» **Short problem**: Reproduce each line from the first in the data through the line that contains "lo.location = (Mc" exactly; give nothing else.
• • • • • • •
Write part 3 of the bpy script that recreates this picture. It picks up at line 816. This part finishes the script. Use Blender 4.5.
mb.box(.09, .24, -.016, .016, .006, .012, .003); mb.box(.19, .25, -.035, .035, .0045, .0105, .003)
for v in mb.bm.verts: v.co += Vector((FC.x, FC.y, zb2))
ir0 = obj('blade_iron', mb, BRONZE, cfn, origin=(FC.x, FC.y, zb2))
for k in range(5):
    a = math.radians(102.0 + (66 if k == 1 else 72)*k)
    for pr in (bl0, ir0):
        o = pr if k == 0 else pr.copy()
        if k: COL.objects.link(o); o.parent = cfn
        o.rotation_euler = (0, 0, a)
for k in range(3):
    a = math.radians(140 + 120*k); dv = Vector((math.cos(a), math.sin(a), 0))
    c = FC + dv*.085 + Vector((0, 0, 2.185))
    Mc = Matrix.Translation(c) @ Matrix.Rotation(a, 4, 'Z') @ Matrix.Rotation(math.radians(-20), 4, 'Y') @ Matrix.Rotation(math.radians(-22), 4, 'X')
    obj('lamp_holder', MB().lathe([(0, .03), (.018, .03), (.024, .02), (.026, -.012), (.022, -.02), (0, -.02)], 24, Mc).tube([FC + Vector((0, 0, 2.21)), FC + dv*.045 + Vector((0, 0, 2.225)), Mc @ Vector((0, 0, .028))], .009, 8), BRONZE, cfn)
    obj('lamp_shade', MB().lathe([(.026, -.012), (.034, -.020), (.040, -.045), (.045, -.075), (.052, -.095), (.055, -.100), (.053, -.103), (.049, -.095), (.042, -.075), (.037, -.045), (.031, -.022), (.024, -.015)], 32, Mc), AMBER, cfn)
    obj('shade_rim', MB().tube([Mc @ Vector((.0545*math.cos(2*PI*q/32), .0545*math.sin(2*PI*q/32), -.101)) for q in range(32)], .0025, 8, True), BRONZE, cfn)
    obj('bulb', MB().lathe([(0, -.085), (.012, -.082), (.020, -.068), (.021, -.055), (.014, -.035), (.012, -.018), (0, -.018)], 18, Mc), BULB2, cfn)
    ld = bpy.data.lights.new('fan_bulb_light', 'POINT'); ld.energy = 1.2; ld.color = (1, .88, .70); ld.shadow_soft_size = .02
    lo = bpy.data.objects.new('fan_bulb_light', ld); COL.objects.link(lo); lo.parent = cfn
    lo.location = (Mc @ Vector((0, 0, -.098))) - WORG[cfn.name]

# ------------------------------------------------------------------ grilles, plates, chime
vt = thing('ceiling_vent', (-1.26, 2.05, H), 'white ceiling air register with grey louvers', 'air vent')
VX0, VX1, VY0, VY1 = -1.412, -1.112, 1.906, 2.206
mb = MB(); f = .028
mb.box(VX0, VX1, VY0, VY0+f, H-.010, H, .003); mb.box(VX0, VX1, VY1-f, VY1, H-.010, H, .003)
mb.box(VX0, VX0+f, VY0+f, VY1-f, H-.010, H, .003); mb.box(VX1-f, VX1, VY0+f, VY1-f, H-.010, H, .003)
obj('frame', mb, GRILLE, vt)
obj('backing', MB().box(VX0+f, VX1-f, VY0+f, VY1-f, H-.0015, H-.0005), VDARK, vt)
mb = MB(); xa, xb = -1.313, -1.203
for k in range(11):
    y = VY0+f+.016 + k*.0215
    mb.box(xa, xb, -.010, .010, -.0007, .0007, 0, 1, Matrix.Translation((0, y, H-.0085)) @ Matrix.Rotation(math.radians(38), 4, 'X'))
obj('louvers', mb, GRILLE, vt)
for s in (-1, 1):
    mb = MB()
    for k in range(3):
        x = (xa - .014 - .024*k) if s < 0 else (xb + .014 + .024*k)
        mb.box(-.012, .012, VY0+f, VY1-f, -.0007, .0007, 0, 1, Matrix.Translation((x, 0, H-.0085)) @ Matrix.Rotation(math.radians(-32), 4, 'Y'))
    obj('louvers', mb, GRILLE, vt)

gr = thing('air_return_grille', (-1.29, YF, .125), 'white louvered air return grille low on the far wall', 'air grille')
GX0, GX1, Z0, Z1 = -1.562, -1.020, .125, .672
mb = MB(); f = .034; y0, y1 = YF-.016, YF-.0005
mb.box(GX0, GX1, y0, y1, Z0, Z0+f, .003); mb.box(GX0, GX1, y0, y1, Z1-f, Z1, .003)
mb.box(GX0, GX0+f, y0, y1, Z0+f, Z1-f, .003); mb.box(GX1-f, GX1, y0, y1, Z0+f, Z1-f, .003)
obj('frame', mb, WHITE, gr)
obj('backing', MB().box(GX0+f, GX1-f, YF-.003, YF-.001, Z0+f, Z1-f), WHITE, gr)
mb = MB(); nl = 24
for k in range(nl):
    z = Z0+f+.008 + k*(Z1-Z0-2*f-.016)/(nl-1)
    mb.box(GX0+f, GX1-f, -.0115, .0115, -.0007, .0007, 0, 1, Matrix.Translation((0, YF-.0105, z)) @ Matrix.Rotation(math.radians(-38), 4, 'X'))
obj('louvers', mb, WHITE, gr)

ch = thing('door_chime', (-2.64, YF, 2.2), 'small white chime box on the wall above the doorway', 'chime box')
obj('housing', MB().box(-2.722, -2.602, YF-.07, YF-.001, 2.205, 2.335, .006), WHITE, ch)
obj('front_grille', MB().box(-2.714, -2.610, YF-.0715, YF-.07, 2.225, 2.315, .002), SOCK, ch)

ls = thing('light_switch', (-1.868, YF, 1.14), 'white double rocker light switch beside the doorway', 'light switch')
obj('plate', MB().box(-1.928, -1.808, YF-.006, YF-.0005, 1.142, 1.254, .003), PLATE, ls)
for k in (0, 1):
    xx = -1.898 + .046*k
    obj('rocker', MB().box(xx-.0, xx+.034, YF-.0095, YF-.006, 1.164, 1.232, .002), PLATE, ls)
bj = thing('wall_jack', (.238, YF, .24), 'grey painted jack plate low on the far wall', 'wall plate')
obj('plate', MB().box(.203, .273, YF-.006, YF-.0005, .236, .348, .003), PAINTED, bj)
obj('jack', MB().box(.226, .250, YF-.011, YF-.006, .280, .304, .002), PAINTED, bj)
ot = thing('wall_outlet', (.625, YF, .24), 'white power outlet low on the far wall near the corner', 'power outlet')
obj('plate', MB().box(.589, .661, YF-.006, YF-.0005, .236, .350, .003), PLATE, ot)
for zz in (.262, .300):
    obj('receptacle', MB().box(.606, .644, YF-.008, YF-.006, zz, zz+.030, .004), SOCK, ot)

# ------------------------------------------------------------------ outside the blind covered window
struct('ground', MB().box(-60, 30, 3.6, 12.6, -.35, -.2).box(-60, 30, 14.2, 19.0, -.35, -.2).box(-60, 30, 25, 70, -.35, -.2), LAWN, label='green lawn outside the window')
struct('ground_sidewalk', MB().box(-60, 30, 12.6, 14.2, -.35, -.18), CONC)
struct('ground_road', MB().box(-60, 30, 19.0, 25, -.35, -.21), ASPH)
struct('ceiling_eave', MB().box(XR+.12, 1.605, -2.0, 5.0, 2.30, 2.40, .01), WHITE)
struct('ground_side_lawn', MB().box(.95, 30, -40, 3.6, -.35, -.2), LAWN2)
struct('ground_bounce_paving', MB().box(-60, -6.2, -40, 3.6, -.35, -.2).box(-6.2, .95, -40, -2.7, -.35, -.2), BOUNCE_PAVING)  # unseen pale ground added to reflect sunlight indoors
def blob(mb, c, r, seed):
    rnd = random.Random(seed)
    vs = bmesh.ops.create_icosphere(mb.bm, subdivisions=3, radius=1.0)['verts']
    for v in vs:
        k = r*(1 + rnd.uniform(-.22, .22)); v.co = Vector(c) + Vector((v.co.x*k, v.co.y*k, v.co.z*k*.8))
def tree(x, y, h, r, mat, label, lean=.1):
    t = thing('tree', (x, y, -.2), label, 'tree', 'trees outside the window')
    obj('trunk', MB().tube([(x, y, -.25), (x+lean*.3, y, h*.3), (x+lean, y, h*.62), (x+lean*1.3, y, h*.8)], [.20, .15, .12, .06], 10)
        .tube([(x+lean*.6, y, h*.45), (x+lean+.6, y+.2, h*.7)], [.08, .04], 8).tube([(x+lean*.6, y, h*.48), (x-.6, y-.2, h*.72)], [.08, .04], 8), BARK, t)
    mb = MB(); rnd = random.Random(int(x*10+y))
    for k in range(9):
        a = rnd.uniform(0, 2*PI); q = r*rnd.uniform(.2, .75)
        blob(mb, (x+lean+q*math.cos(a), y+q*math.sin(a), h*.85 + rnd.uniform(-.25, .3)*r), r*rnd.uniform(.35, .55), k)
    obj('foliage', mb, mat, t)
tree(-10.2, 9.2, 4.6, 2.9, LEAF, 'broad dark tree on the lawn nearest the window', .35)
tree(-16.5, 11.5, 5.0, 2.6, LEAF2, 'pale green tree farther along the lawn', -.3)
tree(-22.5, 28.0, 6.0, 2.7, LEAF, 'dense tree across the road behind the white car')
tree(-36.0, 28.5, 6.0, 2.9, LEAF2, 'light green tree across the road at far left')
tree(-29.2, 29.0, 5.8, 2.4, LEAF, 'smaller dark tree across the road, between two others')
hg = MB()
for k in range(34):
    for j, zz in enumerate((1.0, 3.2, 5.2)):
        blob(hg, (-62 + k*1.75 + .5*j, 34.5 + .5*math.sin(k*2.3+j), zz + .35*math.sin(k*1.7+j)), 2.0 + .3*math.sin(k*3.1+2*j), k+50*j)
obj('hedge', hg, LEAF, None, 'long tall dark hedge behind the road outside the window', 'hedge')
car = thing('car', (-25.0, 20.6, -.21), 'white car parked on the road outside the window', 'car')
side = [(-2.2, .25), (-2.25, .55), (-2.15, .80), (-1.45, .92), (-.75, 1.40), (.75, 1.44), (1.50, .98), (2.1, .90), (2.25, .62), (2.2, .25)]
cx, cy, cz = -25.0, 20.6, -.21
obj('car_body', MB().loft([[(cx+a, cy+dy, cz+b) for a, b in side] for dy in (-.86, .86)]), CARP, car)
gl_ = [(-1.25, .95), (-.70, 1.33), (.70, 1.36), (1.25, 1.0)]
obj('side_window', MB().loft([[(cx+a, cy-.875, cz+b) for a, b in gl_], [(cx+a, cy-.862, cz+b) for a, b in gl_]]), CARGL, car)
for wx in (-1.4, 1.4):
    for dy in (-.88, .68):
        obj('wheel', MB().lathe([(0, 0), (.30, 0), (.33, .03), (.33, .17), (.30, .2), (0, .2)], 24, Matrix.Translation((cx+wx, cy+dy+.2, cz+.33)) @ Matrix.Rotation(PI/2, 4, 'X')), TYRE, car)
• • • • • • •
» **Problem solution**:
Write part 3 of the bpy script that recreates this picture. It picks up at line 816. This part finishes the script. Use Blender 4.5.
mb.box(.09, .24, -.016, .016, .006, .012, .003); mb.box(.19, .25, -.035, .035, .0045, .0105, .003)
for v in mb.bm.verts: v.co += Vector((FC.x, FC.y, zb2))
ir0 = obj('blade_iron', mb, BRONZE, cfn, origin=(FC.x, FC.y, zb2))
for k in range(5):
    a = math.radians(102.0 + (66 if k == 1 else 72)*k)
    for pr in (bl0, ir0):
        o = pr if k == 0 else pr.copy()
        if k: COL.objects.link(o); o.parent = cfn
        o.rotation_euler = (0, 0, a)
for k in range(3):
    a = math.radians(140 + 120*k); dv = Vector((math.cos(a), math.sin(a), 0))
    c = FC + dv*.085 + Vector((0, 0, 2.185))
    Mc = Matrix.Translation(c) @ Matrix.Rotation(a, 4, 'Z') @ Matrix.Rotation(math.radians(-20), 4, 'Y') @ Matrix.Rotation(math.radians(-22), 4, 'X')
    obj('lamp_holder', MB().lathe([(0, .03), (.018, .03), (.024, .02), (.026, -.012), (.022, -.02), (0, -.02)], 24, Mc).tube([FC + Vector((0, 0, 2.21)), FC + dv*.045 + Vector((0, 0, 2.225)), Mc @ Vector((0, 0, .028))], .009, 8), BRONZE, cfn)
    obj('lamp_shade', MB().lathe([(.026, -.012), (.034, -.020), (.040, -.045), (.045, -.075), (.052, -.095), (.055, -.100), (.053, -.103), (.049, -.095), (.042, -.075), (.037, -.045), (.031, -.022), (.024, -.015)], 32, Mc), AMBER, cfn)
    obj('shade_rim', MB().tube([Mc @ Vector((.0545*math.cos(2*PI*q/32), .0545*math.sin(2*PI*q/32), -.101)) for q in range(32)], .0025, 8, True), BRONZE, cfn)
    obj('bulb', MB().lathe([(0, -.085), (.012, -.082), (.020, -.068), (.021, -.055), (.014, -.035), (.012, -.018), (0, -.018)], 18, Mc), BULB2, cfn)
    ld = bpy.data.lights.new('fan_bulb_light', 'POINT'); ld.energy = 1.2; ld.color = (1, .88, .70); ld.shadow_soft_size = .02
    lo = bpy.data.objects.new('fan_bulb_light', ld); COL.objects.link(lo); lo.parent = cfn
    lo.location = (Mc @ Vector((0, 0, -.098))) - WORG[cfn.name]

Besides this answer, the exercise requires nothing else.